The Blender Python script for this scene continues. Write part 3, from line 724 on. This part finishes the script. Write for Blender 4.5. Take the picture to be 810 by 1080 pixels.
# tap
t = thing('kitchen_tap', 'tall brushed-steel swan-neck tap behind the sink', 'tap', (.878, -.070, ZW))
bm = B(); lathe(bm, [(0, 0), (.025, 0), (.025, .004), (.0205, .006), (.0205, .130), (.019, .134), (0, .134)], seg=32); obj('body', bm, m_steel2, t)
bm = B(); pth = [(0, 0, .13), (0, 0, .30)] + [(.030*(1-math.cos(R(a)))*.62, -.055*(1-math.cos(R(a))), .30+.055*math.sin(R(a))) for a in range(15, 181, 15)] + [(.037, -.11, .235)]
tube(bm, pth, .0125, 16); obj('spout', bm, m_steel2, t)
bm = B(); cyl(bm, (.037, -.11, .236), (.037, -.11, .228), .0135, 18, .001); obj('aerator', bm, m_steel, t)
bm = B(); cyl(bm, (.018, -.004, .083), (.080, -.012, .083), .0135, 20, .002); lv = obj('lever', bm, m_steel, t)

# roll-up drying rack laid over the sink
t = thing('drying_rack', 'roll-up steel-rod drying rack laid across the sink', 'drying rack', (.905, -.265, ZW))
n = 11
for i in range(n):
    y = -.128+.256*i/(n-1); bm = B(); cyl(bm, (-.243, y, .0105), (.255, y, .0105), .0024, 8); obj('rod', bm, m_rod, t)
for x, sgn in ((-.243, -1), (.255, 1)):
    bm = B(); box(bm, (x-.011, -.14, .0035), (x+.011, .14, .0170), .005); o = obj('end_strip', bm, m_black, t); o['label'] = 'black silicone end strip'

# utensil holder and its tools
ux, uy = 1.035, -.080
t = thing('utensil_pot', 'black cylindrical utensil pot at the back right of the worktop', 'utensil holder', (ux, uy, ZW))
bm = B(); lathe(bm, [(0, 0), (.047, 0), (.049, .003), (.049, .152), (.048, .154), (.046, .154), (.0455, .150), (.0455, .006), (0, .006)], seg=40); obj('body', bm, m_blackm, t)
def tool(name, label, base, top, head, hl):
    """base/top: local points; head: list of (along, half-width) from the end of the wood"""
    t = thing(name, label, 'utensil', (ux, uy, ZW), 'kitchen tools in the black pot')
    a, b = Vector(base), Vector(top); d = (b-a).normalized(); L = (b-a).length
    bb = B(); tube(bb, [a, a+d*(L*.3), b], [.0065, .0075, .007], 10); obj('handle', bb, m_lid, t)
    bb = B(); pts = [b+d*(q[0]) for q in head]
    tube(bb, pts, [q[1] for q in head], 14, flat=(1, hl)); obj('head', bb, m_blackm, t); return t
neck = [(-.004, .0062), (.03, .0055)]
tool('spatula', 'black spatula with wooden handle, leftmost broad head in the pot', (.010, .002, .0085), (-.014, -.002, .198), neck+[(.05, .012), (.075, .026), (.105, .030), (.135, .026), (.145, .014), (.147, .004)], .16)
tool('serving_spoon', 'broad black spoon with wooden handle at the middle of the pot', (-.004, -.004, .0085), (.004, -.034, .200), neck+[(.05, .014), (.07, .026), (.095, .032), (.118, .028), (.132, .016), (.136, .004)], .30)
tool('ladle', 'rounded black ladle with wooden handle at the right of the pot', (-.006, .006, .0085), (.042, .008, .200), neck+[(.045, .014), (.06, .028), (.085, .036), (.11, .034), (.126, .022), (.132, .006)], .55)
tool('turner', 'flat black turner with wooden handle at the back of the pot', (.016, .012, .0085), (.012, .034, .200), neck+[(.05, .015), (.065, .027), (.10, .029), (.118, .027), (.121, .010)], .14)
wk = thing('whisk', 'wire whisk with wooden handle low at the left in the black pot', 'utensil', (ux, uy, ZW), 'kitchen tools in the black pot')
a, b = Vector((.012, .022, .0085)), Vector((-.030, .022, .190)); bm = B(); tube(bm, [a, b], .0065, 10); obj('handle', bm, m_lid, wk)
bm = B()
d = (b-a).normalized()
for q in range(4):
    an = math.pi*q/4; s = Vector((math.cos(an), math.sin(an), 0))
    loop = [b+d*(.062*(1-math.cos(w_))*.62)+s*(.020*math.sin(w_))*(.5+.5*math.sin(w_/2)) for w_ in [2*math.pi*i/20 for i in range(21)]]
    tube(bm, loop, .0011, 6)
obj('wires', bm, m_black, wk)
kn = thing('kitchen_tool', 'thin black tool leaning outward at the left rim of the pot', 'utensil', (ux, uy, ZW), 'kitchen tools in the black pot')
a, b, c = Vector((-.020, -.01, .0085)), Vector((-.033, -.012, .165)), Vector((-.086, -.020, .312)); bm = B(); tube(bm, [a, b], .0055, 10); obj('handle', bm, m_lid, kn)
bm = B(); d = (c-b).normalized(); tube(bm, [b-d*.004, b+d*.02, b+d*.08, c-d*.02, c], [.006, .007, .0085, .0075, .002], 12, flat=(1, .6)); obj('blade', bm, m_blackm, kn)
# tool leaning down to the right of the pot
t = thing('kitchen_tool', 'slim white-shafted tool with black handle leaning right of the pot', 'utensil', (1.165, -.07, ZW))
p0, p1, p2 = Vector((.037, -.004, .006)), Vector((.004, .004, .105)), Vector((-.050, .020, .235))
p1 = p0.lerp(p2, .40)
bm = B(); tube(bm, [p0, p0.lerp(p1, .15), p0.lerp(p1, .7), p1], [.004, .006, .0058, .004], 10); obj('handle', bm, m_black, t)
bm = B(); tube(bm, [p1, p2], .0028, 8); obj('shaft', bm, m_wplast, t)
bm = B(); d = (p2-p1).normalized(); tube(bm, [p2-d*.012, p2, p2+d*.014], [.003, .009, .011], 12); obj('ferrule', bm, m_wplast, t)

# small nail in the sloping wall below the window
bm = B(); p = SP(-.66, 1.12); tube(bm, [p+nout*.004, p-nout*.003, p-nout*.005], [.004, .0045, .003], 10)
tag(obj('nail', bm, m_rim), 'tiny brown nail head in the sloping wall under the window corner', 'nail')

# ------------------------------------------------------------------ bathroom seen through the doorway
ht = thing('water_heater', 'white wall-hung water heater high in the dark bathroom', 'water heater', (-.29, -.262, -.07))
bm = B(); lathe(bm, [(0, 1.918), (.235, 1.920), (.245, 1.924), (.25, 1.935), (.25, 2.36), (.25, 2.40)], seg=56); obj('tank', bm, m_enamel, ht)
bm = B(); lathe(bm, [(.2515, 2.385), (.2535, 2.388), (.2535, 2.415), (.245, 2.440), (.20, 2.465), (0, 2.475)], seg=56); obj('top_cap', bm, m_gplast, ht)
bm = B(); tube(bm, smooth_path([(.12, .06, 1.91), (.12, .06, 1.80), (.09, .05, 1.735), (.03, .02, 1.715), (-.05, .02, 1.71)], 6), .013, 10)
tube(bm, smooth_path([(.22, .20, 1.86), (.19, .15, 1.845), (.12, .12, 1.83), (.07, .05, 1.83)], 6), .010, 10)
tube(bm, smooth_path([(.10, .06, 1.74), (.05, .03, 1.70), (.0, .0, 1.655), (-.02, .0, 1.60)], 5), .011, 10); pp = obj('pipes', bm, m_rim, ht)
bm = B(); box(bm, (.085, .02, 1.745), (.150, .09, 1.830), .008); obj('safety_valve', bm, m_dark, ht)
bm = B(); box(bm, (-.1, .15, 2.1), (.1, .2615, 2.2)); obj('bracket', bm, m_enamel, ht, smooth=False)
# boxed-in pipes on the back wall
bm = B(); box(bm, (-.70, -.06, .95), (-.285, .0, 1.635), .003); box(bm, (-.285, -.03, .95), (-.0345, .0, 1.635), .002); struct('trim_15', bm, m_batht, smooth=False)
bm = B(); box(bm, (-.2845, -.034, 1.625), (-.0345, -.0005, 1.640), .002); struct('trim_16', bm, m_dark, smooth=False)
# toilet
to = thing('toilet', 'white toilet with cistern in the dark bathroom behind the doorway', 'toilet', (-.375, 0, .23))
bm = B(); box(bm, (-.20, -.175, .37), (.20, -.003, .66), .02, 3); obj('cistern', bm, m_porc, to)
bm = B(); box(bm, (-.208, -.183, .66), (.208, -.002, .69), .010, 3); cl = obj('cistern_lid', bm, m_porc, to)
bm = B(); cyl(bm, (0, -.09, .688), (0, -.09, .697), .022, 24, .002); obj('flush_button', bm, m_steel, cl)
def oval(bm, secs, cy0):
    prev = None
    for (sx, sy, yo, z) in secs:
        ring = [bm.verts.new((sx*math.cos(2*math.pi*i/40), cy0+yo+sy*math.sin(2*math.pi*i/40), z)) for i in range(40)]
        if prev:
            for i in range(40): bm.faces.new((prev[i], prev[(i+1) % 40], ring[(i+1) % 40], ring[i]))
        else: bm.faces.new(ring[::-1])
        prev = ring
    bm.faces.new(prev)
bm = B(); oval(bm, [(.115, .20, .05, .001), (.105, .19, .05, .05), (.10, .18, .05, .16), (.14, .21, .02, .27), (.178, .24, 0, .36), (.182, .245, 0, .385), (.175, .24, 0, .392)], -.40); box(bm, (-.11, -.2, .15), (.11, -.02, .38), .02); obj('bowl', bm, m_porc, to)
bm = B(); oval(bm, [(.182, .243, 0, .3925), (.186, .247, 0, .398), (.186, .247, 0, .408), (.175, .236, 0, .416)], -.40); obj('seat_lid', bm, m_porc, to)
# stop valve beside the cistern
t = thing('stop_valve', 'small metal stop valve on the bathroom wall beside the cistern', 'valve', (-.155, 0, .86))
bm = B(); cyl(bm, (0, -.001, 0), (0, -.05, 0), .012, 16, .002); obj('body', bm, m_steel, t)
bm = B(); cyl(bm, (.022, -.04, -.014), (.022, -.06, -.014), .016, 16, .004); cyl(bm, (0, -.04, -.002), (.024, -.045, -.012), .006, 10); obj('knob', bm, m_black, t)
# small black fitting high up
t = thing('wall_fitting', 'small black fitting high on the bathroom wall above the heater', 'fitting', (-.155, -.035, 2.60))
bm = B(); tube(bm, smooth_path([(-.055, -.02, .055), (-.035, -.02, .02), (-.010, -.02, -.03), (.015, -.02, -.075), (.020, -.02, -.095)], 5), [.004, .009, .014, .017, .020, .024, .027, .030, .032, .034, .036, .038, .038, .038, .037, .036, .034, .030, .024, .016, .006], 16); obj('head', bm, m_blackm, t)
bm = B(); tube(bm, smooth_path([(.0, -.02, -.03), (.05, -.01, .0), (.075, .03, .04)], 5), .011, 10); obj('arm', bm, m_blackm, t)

--*--

What are the exact lines from the beginning of the material through the line containing "obj('lever', bm, m_steel, t)"? Write out those lines alone.

The Blender Python script for this scene continues. Write part 3, from line 724 on. This part finishes the script. Write for Blender 4.5. Take the picture to be 810 by 1080 pixels.
# tap
t = thing('kitchen_tap', 'tall brushed-steel swan-neck tap behind the sink', 'tap', (.878, -.070, ZW))
bm = B(); lathe(bm, [(0, 0), (.025, 0), (.025, .004), (.0205, .006), (.0205, .130), (.019, .134), (0, .134)], seg=32); obj('body', bm, m_steel2, t)
bm = B(); pth = [(0, 0, .13), (0, 0, .30)] + [(.030*(1-math.cos(R(a)))*.62, -.055*(1-math.cos(R(a))), .30+.055*math.sin(R(a))) for a in range(15, 181, 15)] + [(.037, -.11, .235)]
tube(bm, pth, .0125, 16); obj('spout', bm, m_steel2, t)
bm = B(); cyl(bm, (.037, -.11, .236), (.037, -.11, .228), .0135, 18, .001); obj('aerator', bm, m_steel, t)
bm = B(); cyl(bm, (.018, -.004, .083), (.080, -.012, .083), .0135, 20, .002); lv = obj('lever', bm, m_steel, t)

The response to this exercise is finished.